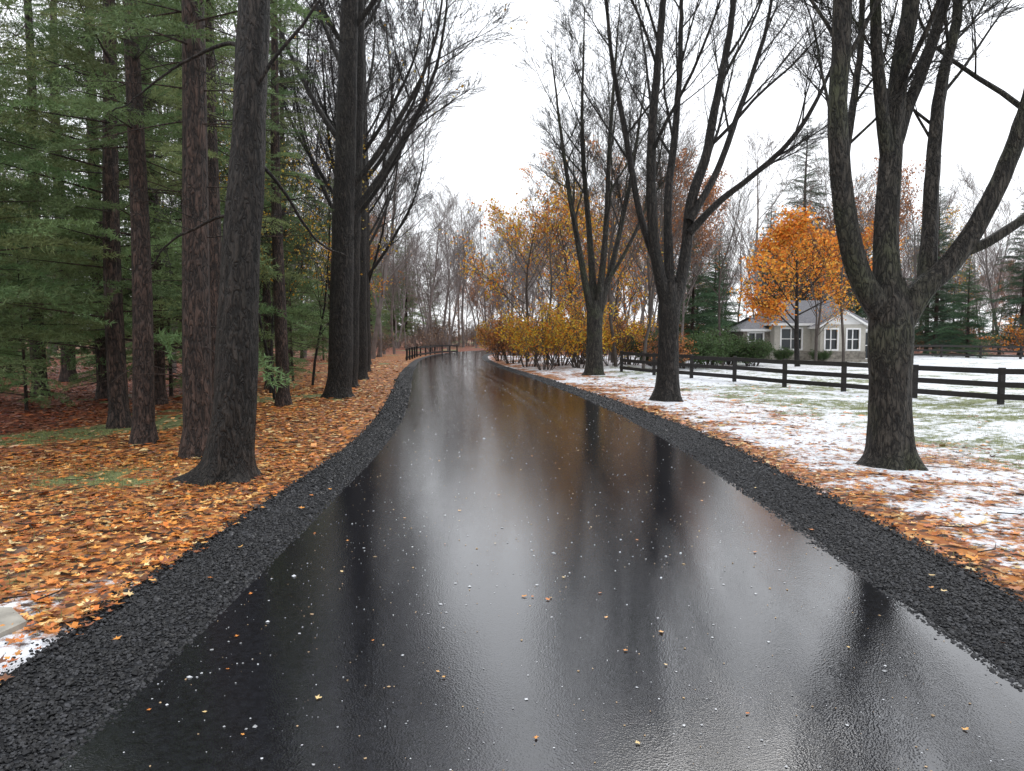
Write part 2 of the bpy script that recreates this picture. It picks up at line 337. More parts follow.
scatter(mb,octv,octf,np.stack([x,y,.03*(1-u*u)+.003],1),np.stack([s*1.3,s,s*.6],1),tint*rng.uniform(.4,1.1,(n,1)),.4)
mb.obj('snow_pellets',[M_spot])
# ---------------------------------------------------------------- grass blades
mb=MB()
BL=np.array([(-.05,0,0),(.05,0,0),(.12,.1,1)]); BF=np.array([(0,1,2)])
for (n,xa,xb,ya,yb,h) in [(60000,-9,-2.7,3,14,.05),(110000,3.2,14,4,20,.045)]:
    x=rng.uniform(xa,xb,n); y=rng.uniform(ya,yb,n); d=dist_edge(x,y); snw,lfc,a,b2=fields(x,y,d)
    p=np.clip(1.05-lfc,0.02,1)*np.where(snw>.6,.3,1)*(d>.85); k=rng.random(n)<p; x,y,d=x[k],y[k],d[k]; n=len(x)
    s=h*rng.uniform(.6,1.4,n); c=np.array([.15,.19,.06])[None]*rng.uniform(.5,1.4,(n,1))+np.array([.12,.08,.04])[None]*rng.random((n,1))
    scatter(mb,BL,BF,np.stack([x,y,gz(x,y,d)],1),np.stack([s,s*6,s],1),c,.2,tilt=.5)
mb.obj('grass',[M_grass])
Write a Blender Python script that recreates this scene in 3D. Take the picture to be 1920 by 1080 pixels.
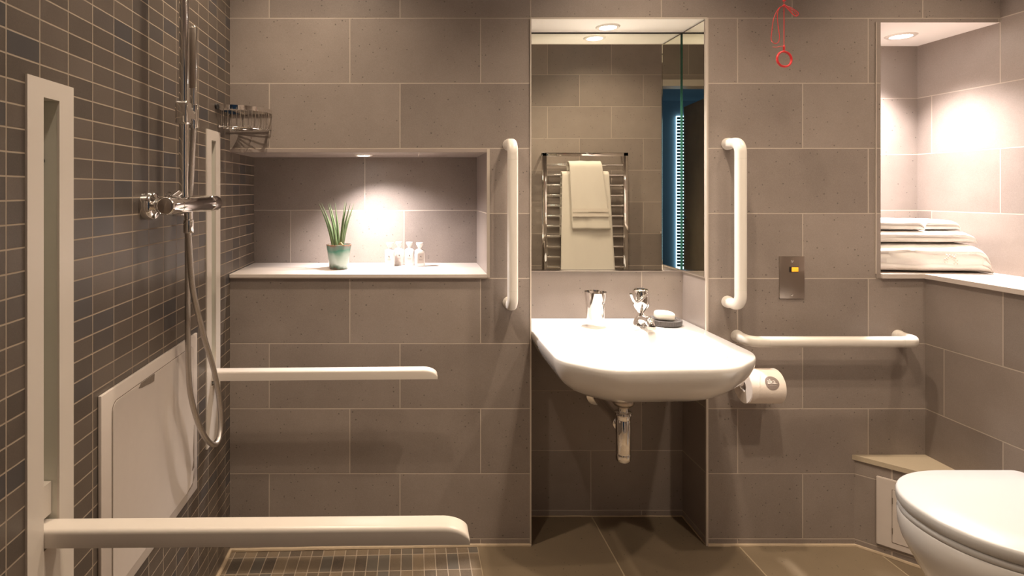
import bpy, bmesh, math, random
from mathutils import Vector, Matrix, noise
random.seed(7)
PI = math.pi
for o in list(bpy.data.objects): bpy.data.objects.remove(o)
scene = bpy.context.scene
COL = scene.collection

# ------------------------------------------------------------------ camera
F, VX, VY, EYE = 1100.0, 770.0, 358.0, 1.22        # focal length in px, principal point, eye height
cam_d = bpy.data.cameras.new('camera'); cam = bpy.data.objects.new('camera', cam_d); COL.objects.link(cam)
cam.location = (0, 0, EYE); cam.rotation_euler = (PI/2, 0, 0)
cam_d.sensor_width = 36; cam_d.lens = F*36/1920
cam_d.shift_x = (960-VX)/1920; cam_d.shift_y = -(540-VY)/1920
cam_d.clip_start = 0.02
scene.camera = cam
# ------------------------------------------------------------------ world, exposure
w = bpy.data.worlds.new('world'); scene.world = w; w.use_nodes = True
w.node_tree.nodes['Background'].inputs[0].default_value = (0.35, 0.5, 0.7, 1)
w.node_tree.nodes['Background'].inputs[1].default_value = 0.05
scene.view_settings.view_transform = 'Standard'; scene.view_settings.look = 'None'
scene.view_settings.gamma = 1; scene.view_settings.exposure = 0.36
scene.view_settings.use_curve_mapping = False
WARM = (1.0, 0.81, 0.61); NEUTRAL = (1.0, 0.92, 0.90)
# room downlights (position, watts, spot size deg) ; their fittings are built further down
ROOM_LIGHTS = [((-0.32, 1.60), 46, 105), ((0.78, 1.58), 46, 105), ((1.72, 1.56), 34, 105), ((0.70, 0.96), 52, 125), ((-0.24, 0.85), 26, 120), ((1.30, 0.78), 44, 130)]  # last one is an extra lamp, added to brighten the doorway wall
NICHE_W, RECESS_W, CORNER_W = 31, 86, 108
CEIL = 2.4

# ------------------------------------------------------------------ geometry constants
XL, YB, YN, YR, YC = -0.622, 2.02, 2.33, 2.20, 2.35      # left wall, back wall, niche, basin recess, corner niche
XR, XU = 1.772, 2.03                                      # lower / upper right wall
NZ0, NZ1, NX1 = 0.935, 1.353, 0.262                       # plant niche
RX0, RX1, RZ = 0.413, 1.019, 1.813                        # basin recess
CX0, CZ = 1.616, 1.80                                     # corner niche
YO = 0.25                                                 # wall with the doorway
V0, PH = 0.0227, 0.22403

# ------------------------------------------------------------------ materials
def new_mat(name):
    m = bpy.data.materials.new(name); m.use_nodes = True
    return m, m.node_tree.nodes, m.node_tree.links, m.node_tree.nodes['Principled BSDF']
def simple(name, col, rough=0.5, metal=0.0, emit=None, estr=0.0, bump=0.0, bscale=200, coat=0.0, var=0.0, trans=0.0, sss=0.0):
    m, N, L, b = new_mat(name)
    b.inputs['Base Color'].default_value = (*col, 1); b.inputs['Roughness'].default_value = rough
    b.inputs['Metallic'].default_value = metal; b.inputs['Coat Weight'].default_value = coat
    b.inputs['Transmission Weight'].default_value = trans
    if sss: b.inputs['Subsurface Weight'].default_value = sss; b.inputs['Subsurface Scale'].default_value = 0.01
    if emit: b.inputs['Emission Color'].default_value = (*emit, 1); b.inputs['Emission Strength'].default_value = estr
    tc = N.new('ShaderNodeTexCoord')
    nz = N.new('ShaderNodeTexNoise'); nz.inputs['Scale'].default_value = bscale; nz.inputs['Detail'].default_value = 4
    L.new(tc.outputs['Object'], nz.inputs['Vector'])
    if bump:
        bp = N.new('ShaderNodeBump'); bp.inputs['Strength'].default_value = bump; bp.inputs['Distance'].default_value = 0.002
        L.new(nz.outputs['Fac'], bp.inputs['Height']); L.new(bp.outputs['Normal'], b.inputs['Normal'])
    if var:
        mx = N.new('ShaderNodeMix'); mx.data_type = 'RGBA'
        mx.inputs[6].default_value = (*[c*(1-var) for c in col], 1); mx.inputs[7].default_value = (*[min(1, c*(1+var)) for c in col], 1)
        L.new(nz.outputs['Fac'], mx.inputs[0]); L.new(mx.outputs[2], b.inputs['Base Color'])
    return m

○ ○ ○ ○

● **Exercise brief**: Begin with the line where "Write a Blender" appears and end with the line where "COL = scene.collection" appears. Copy only that stretch, exactly, with no pictures.

● **Complete answer**:
Write a Blender Python script that recreates this scene in 3D. Take the picture to be 1920 by 1080 pixels.
import bpy, bmesh, math, random
from mathutils import Vector, Matrix, noise
random.seed(7)
PI = math.pi
for o in list(bpy.data.objects): bpy.data.objects.remove(o)
scene = bpy.context.scene
COL = scene.collection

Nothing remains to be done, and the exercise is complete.